El hábito de la picada creció con los años hasta convertirse en uno de los rituales gastronómicos más festejados y frecuentados por todos los argentinos. Las posibilidades de acompañamiento vínico son, en ese sentido, casi infinitas.
Allá por Junio le dedicamos una nota a las tapas, y ahora haremos lo propio con las picadas, que son algo parecido, pero no igual. Porque, ¿quién no practica con cierta habitualidad ese ritual en sus múltiples versiones, en diversas circunstancias y en cualquier época del año? Adicionalmente a todas las bondades que le son propias , semejante manera de disfrutar el momento gastronómico permite acceder a un número importante de beneficios que no ofrece la comida tradicional, como la posibilidad de llevarlo a cabo bajo el modo de “a la canasta”, la menor cantidad de platos para lavar y la rapidez con que se puede montar, tanto sea en la propia casa como en cualquier situación al aire libre. Ahora bien, considerándolas como una posibilidad cierta de probar variedades y calidades de alimentos, no está nada mal aprovechar esas ocasiones para hacer algo similar con los vinos que acompañan. Cepajes, cortes y estilos determinan el sabor justo según cada paso, porque una ronda de picada es también una noche para descubrir sensaciones. Y esa es, precisamente, otra ventaja para remarcar. Mientras que una comida regular obliga a ajustar el maridaje a los pocos platos servidos (por lo general, una entrada, un principal y un postre), las picadas no reconocen fronteras a la hora de hacer pruebas de sabores entre botellas e ingredientes.

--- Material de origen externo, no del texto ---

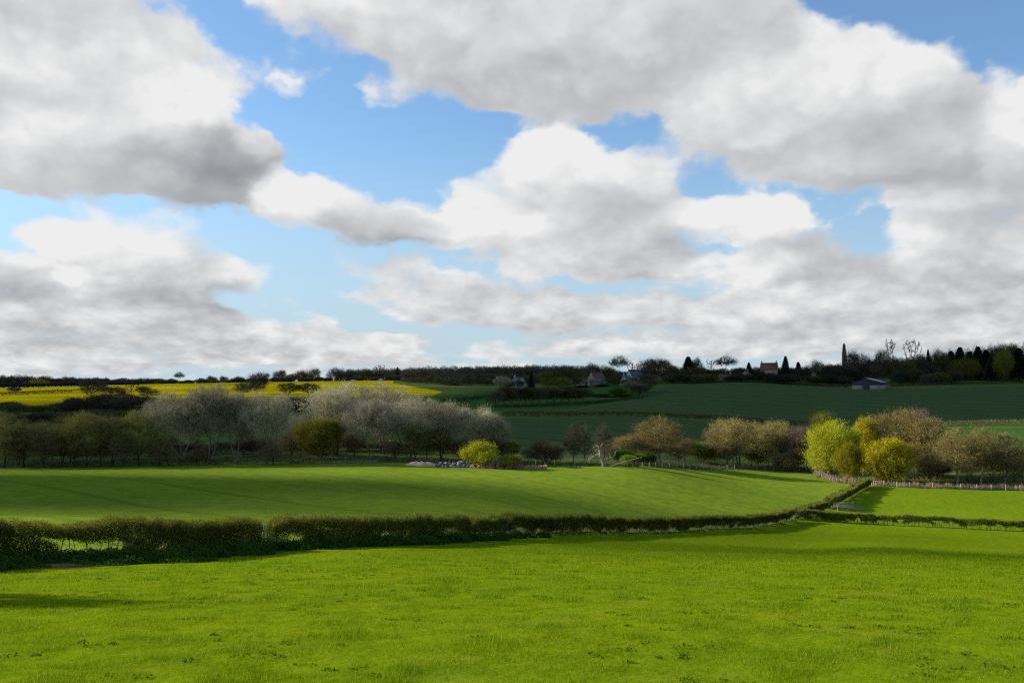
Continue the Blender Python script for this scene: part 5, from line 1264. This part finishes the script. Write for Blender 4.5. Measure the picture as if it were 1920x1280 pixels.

Veamos el tema de los quesos. A diferencia de lo que ocurre con las carnes, su grasitud láctica no produce un choque de sabores junto a los tintos recios y de cuerpo; al contrario, es la mejor combinación. Los blends de alta gama se subliman con ejemplares estilo parmesano, gruyere y fontina. Los quesos con un pronunciado gusto salado, como la mozzarella, se llevan con tintos de cuerpo medio a liviano en la línea de Pinot Noir y Sangiovese. Los de oveja y cabra prefieren blancos frescos, de buena acidez, y los quesos azules o de gusto punzante (roquefort, camembert, brie), armonizan perfectamente con vinos dulces. En el caso de los fiambres es prudente guiarse por algunas premisas basadas en sus distintos tipos, lo que a su vez permite avanzar sobre ideas concretas respecto a los caldos que habrán de acompañar. Los jamones se llevan bien con los tintos, y muy especialmente el jamón crudo, que va de maravillas con todos aquellos potentes y criados en roble. En materia de ahumados (jamón, panceta, lomo), que cuentan con ese ingrediente que les da su nombre, lo mejor es optar también por los vinos rojos intensos (Malbec, Cabernet Sauvignon, Syrah), de buen porte y persistencia. Hay que tener cuidado con los embutidos tipo salames, chorizos y longanizas, dado que su alto componente graso y la eventual presencia de granos de pimienta u otros ingredientes de sabor agresivo no favorecen la ingesta de tintos. Para ellos, muchas veces, son preferibles los blancos frescos, al igual que con la mortadela. Los patés y el leverwurst no suelen presentar problemas ya que se los unta en panes , tostadas o galletitas, y por eso aceptan de buen grado a tintos amables tipo Pinot Noir o Merlot, amén de algún rosado o blanco fresco. El maridaje regional es siempre un camino acertado: para ahumados patagónicos, por ejemplo, nada mejor que los productos vínicos de la región, y la regla puede seguirse en todo aquel bendito lugar en el que se elaboren quesos, fiambres y vinos.